I found myself thinking primarily of Robinson Crusoe and Breaking Bad. Rocky is basically Friday, the quintessential manservant, only cuter, while Grace's story, like Walter White's, is of a man who distinguished himself in a scientific field only to be exiled to the public school system. But while Walter White's motivation becomes revenge on the whole world, Ryland Grace exhibits more, well, grace.
One of the strangest things to come out of the film's promotion is that the book's author, Andy Weir, did an interview with The Critical Drinker, who, among right wing YouTube wanks, is probably the biggest knucklehead. I haven't watched the interview myself, nor have I watched or read the numerous reactions to it but I find it intriguing that this happened for a film that seeks to recontextualise the kind of story that, in the past, was used to assuage a young man's sense of resentment and inferiority.

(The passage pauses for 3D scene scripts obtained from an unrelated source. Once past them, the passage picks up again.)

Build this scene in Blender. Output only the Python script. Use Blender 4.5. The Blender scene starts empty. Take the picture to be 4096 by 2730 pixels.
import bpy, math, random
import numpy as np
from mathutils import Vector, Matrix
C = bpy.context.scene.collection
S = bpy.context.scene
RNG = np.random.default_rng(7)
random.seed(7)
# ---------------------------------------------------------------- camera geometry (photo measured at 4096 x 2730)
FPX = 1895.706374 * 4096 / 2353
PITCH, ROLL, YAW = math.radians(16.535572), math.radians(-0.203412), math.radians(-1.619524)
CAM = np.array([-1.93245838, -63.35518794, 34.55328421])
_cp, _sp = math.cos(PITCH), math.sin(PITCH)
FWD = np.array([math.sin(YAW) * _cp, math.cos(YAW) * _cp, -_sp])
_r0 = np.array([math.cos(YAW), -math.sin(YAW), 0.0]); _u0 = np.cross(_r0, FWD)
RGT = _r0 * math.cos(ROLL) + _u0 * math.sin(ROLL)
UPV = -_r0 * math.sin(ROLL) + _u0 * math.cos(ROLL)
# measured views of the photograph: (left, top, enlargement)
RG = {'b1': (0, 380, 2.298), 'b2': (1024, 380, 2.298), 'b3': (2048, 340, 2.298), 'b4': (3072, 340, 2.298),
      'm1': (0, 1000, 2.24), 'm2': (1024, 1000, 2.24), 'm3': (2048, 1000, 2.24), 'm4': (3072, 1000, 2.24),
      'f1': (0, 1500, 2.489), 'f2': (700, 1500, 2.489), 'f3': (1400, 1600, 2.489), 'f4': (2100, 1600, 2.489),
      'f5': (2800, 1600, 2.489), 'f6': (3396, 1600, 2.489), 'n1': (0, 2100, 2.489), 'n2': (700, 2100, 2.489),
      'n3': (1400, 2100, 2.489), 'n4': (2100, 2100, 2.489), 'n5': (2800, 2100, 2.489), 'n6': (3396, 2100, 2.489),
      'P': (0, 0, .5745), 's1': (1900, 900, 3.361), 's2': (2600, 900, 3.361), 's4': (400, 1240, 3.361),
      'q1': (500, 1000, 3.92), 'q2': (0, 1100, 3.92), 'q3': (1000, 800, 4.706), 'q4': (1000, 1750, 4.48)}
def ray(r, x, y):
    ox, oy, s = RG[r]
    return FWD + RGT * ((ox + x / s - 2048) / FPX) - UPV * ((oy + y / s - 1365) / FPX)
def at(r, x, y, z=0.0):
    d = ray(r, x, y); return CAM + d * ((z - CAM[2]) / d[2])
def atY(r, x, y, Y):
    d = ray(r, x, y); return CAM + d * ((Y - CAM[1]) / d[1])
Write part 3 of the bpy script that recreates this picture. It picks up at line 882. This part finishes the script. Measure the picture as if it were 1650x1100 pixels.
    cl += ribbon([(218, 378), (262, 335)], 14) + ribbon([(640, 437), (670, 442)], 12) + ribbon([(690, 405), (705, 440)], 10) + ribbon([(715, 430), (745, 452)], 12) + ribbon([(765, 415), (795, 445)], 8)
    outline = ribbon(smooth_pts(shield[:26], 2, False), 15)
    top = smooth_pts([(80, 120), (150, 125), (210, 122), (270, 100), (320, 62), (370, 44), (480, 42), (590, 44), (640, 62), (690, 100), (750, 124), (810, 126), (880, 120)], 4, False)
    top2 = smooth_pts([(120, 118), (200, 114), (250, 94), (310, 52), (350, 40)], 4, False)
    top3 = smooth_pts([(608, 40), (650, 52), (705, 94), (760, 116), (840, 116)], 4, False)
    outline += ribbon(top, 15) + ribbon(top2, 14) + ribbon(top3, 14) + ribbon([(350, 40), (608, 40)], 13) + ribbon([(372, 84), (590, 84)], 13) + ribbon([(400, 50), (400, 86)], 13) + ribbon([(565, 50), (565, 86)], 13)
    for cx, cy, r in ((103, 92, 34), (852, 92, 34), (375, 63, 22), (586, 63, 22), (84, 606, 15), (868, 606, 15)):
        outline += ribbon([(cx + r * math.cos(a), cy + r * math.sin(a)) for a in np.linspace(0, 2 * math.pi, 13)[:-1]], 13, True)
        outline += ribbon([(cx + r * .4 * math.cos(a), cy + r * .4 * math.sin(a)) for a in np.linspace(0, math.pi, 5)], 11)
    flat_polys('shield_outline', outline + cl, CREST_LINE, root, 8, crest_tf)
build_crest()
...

Nevertheless, I found myself thinking a little bit of Lars and the Real Girl, a movie in which Gosling plays an infantilised man who is cared for by a community of sagacious women. Gosling has said that he based his performance in Project Hail Mary on Charlie Chaplin and there is a lot of slapstick as he bumbles around the ship. The only prominent female character in the film is the director of the project who sends Grace off on his destiny, Eva, played by Sandra Huller, the lead from Tony Erdmann, another movie that subverts a male power fantasy, in that case the power of male comedy.
I guess what I'm saying is that Project Hail Mary kind of seems like a conceptual retreat and advance in the ongoing project of trying to deal with the male ego. Grace is still infantilised, he's no Captain Kirk, but this is a story that caters to a man's need for validation through achievement, or recognition of achievement. It seems to have worked, given its positive reviews and box office.
As usual, the film borrows a lot of its sound and visuals from 2001: A Space Odyssey but the starfields are notably bright, reminiscent of Star Wars, for the film's aim of appealing to a larger demographic. It's ironic that Lord and Miller were famously fired from a Star Wars movie. Meanwhile, Ryan Gosling is going to star in the next one, assuming the failure of The Mandalorian and Grogu doesn't cause it to be shelved for a tax refund.